* _Work to complete_
Go through the listing and set it down exactly, leaving out its pictures.

* _Stored data_

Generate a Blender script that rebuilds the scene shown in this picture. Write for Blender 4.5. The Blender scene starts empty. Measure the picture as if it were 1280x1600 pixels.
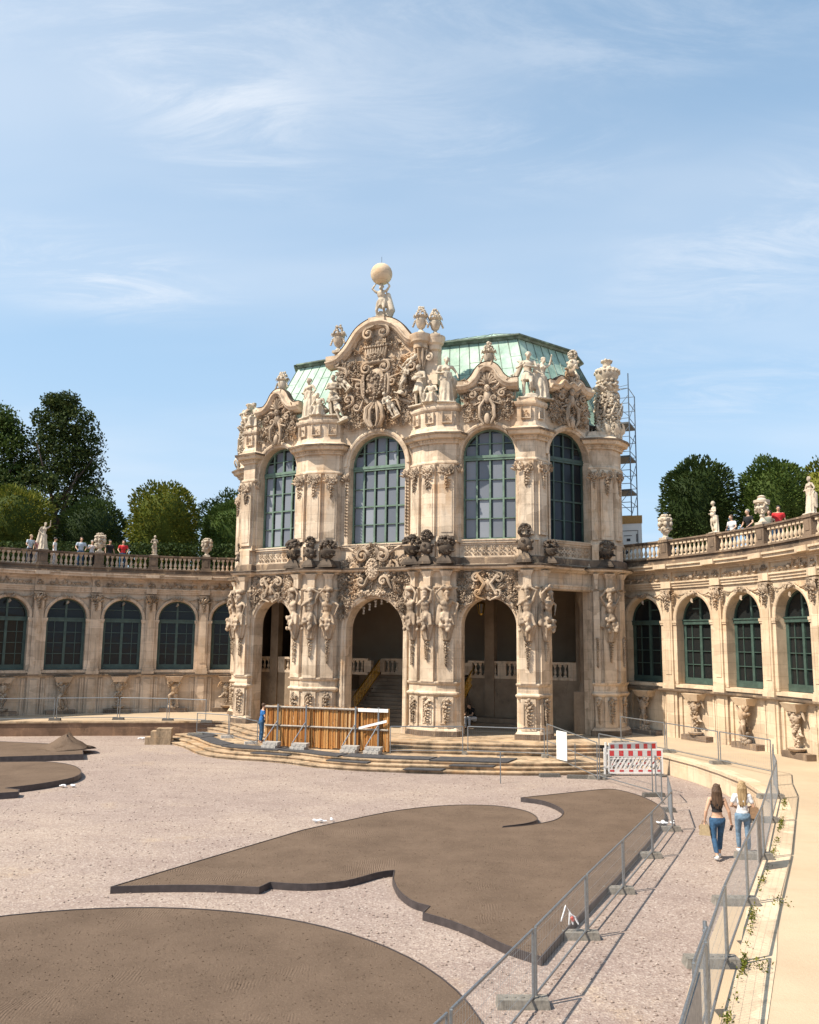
import bpy, bmesh, math, random
import numpy as np
from math import radians, sin, cos, pi, sqrt
SC = bpy.context.scene
COL = SC.collection
# ------------------------------------------------------------------ camera
F_PX = 1350.0
cd = bpy.data.cameras.new('camera'); cam = bpy.data.objects.new('camera', cd); COL.objects.link(cam)
cd.sensor_fit = 'HORIZONTAL'; cd.sensor_width = 36; cd.lens = 36 * F_PX / 1280
cd.clip_start = .1; cd.clip_end = 3000
from mathutils import Matrix, Vector
PITCH, ROLL = .1486, .011
cam.matrix_world = Matrix.Translation((0, 0, 5)) @ Matrix.Rotation(pi / 2 + PITCH, 4, 'X') @ Matrix.Rotation(ROLL, 4, 'Z')
SC.camera = cam
# ------------------------------------------------------------------ light
SUN_EL = radians(52); SUNH = np.array([-.905, -.426]); SUNH /= np.hypot(*SUNH)
w = bpy.data.worlds.new('World'); SC.world = w; w.use_nodes = True
nt = w.node_tree; nt.nodes.clear()
N = nt.nodes.new; LK = nt.links.new
out = N('ShaderNodeOutputWorld'); bg = N('ShaderNodeBackground'); sky = N('ShaderNodeTexSky')
sky.sky_type = 'NISHITA'; sky.sun_disc = False; sky.sun_elevation = SUN_EL
sky.sun_rotation = math.atan2(SUNH[0], SUNH[1]); sky.air_density = 1.0; sky.dust_density = 1.2; sky.ozone_density = 1.2; sky.altitude = 100
bg.inputs['Strength'].default_value = .14
tc = N('ShaderNodeTexCoord')
# thin cirrus: stretched noise on the plane of a high cloud layer
sx = N('ShaderNodeSeparateXYZ'); LK(tc.outputs['Generated'], sx.inputs[0])
zz = N('ShaderNodeMath'); zz.operation = 'MAXIMUM'; LK(sx.outputs['Z'], zz.inputs[0]); zz.inputs[1].default_value = .02
za = N('ShaderNodeMath'); za.operation = 'ADD'; LK(zz.outputs[0], za.inputs[0]); za.inputs[1].default_value = .12
dx = N('ShaderNodeMath'); dx.operation = 'DIVIDE'; LK(sx.outputs['X'], dx.inputs[0]); LK(za.outputs[0], dx.inputs[1])
dy = N('ShaderNodeMath'); dy.operation = 'DIVIDE'; LK(sx.outputs['Y'], dy.inputs[0]); LK(za.outputs[0], dy.inputs[1])
cx = N('ShaderNodeCombineXYZ'); LK(dx.outputs[0], cx.inputs[0]); LK(dy.outputs[0], cx.inputs[1])
def cloud(rot, scl, nscale, det, lo, hi, dist, loc=(0, 0, 0), rough=.62):
    mp = N('ShaderNodeMapping'); mp.inputs['Rotation'].default_value = (0, 0, rot); mp.inputs['Scale'].default_value = scl
    mp.inputs['Location'].default_value = loc
    LK(cx.outputs[0], mp.inputs[0])
    n = N('ShaderNodeTexNoise'); n.inputs['Scale'].default_value = nscale; n.inputs['Detail'].default_value = det
    n.inputs['Roughness'].default_value = rough; n.inputs['Distortion'].default_value = dist
    LK(mp.outputs[0], n.inputs['Vector'])
    r = N('ShaderNodeMapRange'); r.inputs['From Min'].default_value = lo; r.inputs['From Max'].default_value = hi
    r.interpolation_type = 'SMOOTHSTEP'
    LK(n.outputs['Fac'], r.inputs['Value']); return r.outputs[0]
c1 = cloud(.45, (.75, 1.9, 1), 3.0, 12, .40, .70, .7, (3.3, 1.2, 0), .7)
c2 = cloud(-.2, (.6, 1.0, 1), .75, 3, .46, .75, .25, (7.1, 2.2, 0))
cxz = N('ShaderNodeCombineXYZ'); LK(sx.outputs['X'], cxz.inputs[0]); LK(sx.outputs['Z'], cxz.inputs[1])
def bank(x, z, ax, az, amt, rot=0):
    mp = N('ShaderNodeMapping'); mp.vector_type = 'TEXTURE'; mp.inputs['Location'].default_value = (x, z, 0); mp.inputs['Scale'].default_value = (ax, az, 1); mp.inputs['Rotation'].default_value = (0, 0, rot); LK(cxz.outputs[0], mp.inputs[0])
    ln = N('ShaderNodeVectorMath'); ln.operation = 'LENGTH'; LK(mp.outputs[0], ln.inputs[0])
    r = N('ShaderNodeMapRange'); r.inputs['From Min'].default_value = 1.0; r.inputs['From Max'].default_value = 0.1; r.inputs['To Max'].default_value = amt; r.interpolation_type = 'SMOOTHSTEP'; LK(ln.outputs['Value'], r.inputs['Value']); return r.outputs[0]
acc = c2
for q in ((-.20, .55, .20, .11, .85, -.25), (-.34, .38, .20, .06, 1.0, 0), (.05, .53, .28, .07, .55, -.15), (.36, .41, .22, .10, .75, .2), (.36, .27, .22, .05, .6, .1), (-.1, .6, .3, .12, .35, 0), (.2, .6, .3, .06, .5, -.1)):
    mx_ = N('ShaderNodeMath'); mx_.operation = 'MAXIMUM'; LK(acc, mx_.inputs[0]); LK(bank(*q), mx_.inputs[1]); acc = mx_.outputs[0]
cm = N('ShaderNodeMath'); cm.operation = 'MULTIPLY'; LK(c1, cm.inputs[0]); LK(acc, cm.inputs[1])
c3 = cloud(.1, (.45, .9, 1), .8, 5, .40, .80, .2, (1.0, 9.0, 0), .5)
c3m = N('ShaderNodeMath'); c3m.operation = 'MULTIPLY'; LK(c3, c3m.inputs[0]); c3m.inputs[1].default_value = .48
cs = N('ShaderNodeMath'); cs.operation = 'MULTIPLY_ADD'; LK(cm.outputs[0], cs.inputs[0]); cs.inputs[1].default_value = .52; LK(c3m.outputs[0], cs.inputs[2])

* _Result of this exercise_
Generate a Blender script that rebuilds the scene shown in this picture. Write for Blender 4.5. The Blender scene starts empty. Measure the picture as if it were 1280x1600 pixels.
import bpy, bmesh, math, random
import numpy as np
from math import radians, sin, cos, pi, sqrt
SC = bpy.context.scene
COL = SC.collection
# ------------------------------------------------------------------ camera
F_PX = 1350.0
cd = bpy.data.cameras.new('camera'); cam = bpy.data.objects.new('camera', cd); COL.objects.link(cam)
cd.sensor_fit = 'HORIZONTAL'; cd.sensor_width = 36; cd.lens = 36 * F_PX / 1280
cd.clip_start = .1; cd.clip_end = 3000
from mathutils import Matrix, Vector
PITCH, ROLL = .1486, .011
cam.matrix_world = Matrix.Translation((0, 0, 5)) @ Matrix.Rotation(pi / 2 + PITCH, 4, 'X') @ Matrix.Rotation(ROLL, 4, 'Z')
SC.camera = cam
# ------------------------------------------------------------------ light
SUN_EL = radians(52); SUNH = np.array([-.905, -.426]); SUNH /= np.hypot(*SUNH)
w = bpy.data.worlds.new('World'); SC.world = w; w.use_nodes = True
nt = w.node_tree; nt.nodes.clear()
N = nt.nodes.new; LK = nt.links.new
out = N('ShaderNodeOutputWorld'); bg = N('ShaderNodeBackground'); sky = N('ShaderNodeTexSky')
sky.sky_type = 'NISHITA'; sky.sun_disc = False; sky.sun_elevation = SUN_EL
sky.sun_rotation = math.atan2(SUNH[0], SUNH[1]); sky.air_density = 1.0; sky.dust_density = 1.2; sky.ozone_density = 1.2; sky.altitude = 100
bg.inputs['Strength'].default_value = .14
tc = N('ShaderNodeTexCoord')
# thin cirrus: stretched noise on the plane of a high cloud layer
sx = N('ShaderNodeSeparateXYZ'); LK(tc.outputs['Generated'], sx.inputs[0])
zz = N('ShaderNodeMath'); zz.operation = 'MAXIMUM'; LK(sx.outputs['Z'], zz.inputs[0]); zz.inputs[1].default_value = .02
za = N('ShaderNodeMath'); za.operation = 'ADD'; LK(zz.outputs[0], za.inputs[0]); za.inputs[1].default_value = .12
dx = N('ShaderNodeMath'); dx.operation = 'DIVIDE'; LK(sx.outputs['X'], dx.inputs[0]); LK(za.outputs[0], dx.inputs[1])
dy = N('ShaderNodeMath'); dy.operation = 'DIVIDE'; LK(sx.outputs['Y'], dy.inputs[0]); LK(za.outputs[0], dy.inputs[1])
cx = N('ShaderNodeCombineXYZ'); LK(dx.outputs[0], cx.inputs[0]); LK(dy.outputs[0], cx.inputs[1])
def cloud(rot, scl, nscale, det, lo, hi, dist, loc=(0, 0, 0), rough=.62):
    mp = N('ShaderNodeMapping'); mp.inputs['Rotation'].default_value = (0, 0, rot); mp.inputs['Scale'].default_value = scl
    mp.inputs['Location'].default_value = loc
    LK(cx.outputs[0], mp.inputs[0])
    n = N('ShaderNodeTexNoise'); n.inputs['Scale'].default_value = nscale; n.inputs['Detail'].default_value = det
    n.inputs['Roughness'].default_value = rough; n.inputs['Distortion'].default_value = dist
    LK(mp.outputs[0], n.inputs['Vector'])
    r = N('ShaderNodeMapRange'); r.inputs['From Min'].default_value = lo; r.inputs['From Max'].default_value = hi
    r.interpolation_type = 'SMOOTHSTEP'
    LK(n.outputs['Fac'], r.inputs['Value']); return r.outputs[0]
c1 = cloud(.45, (.75, 1.9, 1), 3.0, 12, .40, .70, .7, (3.3, 1.2, 0), .7)
c2 = cloud(-.2, (.6, 1.0, 1), .75, 3, .46, .75, .25, (7.1, 2.2, 0))
cxz = N('ShaderNodeCombineXYZ'); LK(sx.outputs['X'], cxz.inputs[0]); LK(sx.outputs['Z'], cxz.inputs[1])
def bank(x, z, ax, az, amt, rot=0):
    mp = N('ShaderNodeMapping'); mp.vector_type = 'TEXTURE'; mp.inputs['Location'].default_value = (x, z, 0); mp.inputs['Scale'].default_value = (ax, az, 1); mp.inputs['Rotation'].default_value = (0, 0, rot); LK(cxz.outputs[0], mp.inputs[0])
    ln = N('ShaderNodeVectorMath'); ln.operation = 'LENGTH'; LK(mp.outputs[0], ln.inputs[0])
    r = N('ShaderNodeMapRange'); r.inputs['From Min'].default_value = 1.0; r.inputs['From Max'].default_value = 0.1; r.inputs['To Max'].default_value = amt; r.interpolation_type = 'SMOOTHSTEP'; LK(ln.outputs['Value'], r.inputs['Value']); return r.outputs[0]
acc = c2
for q in ((-.20, .55, .20, .11, .85, -.25), (-.34, .38, .20, .06, 1.0, 0), (.05, .53, .28, .07, .55, -.15), (.36, .41, .22, .10, .75, .2), (.36, .27, .22, .05, .6, .1), (-.1, .6, .3, .12, .35, 0), (.2, .6, .3, .06, .5, -.1)):
    mx_ = N('ShaderNodeMath'); mx_.operation = 'MAXIMUM'; LK(acc, mx_.inputs[0]); LK(bank(*q), mx_.inputs[1]); acc = mx_.outputs[0]
cm = N('ShaderNodeMath'); cm.operation = 'MULTIPLY'; LK(c1, cm.inputs[0]); LK(acc, cm.inputs[1])
c3 = cloud(.1, (.45, .9, 1), .8, 5, .40, .80, .2, (1.0, 9.0, 0), .5)
c3m = N('ShaderNodeMath'); c3m.operation = 'MULTIPLY'; LK(c3, c3m.inputs[0]); c3m.inputs[1].default_value = .48
cs = N('ShaderNodeMath'); cs.operation = 'MULTIPLY_ADD'; LK(cm.outputs[0], cs.inputs[0]); cs.inputs[1].default_value = .52; LK(c3m.outputs[0], cs.inputs[2])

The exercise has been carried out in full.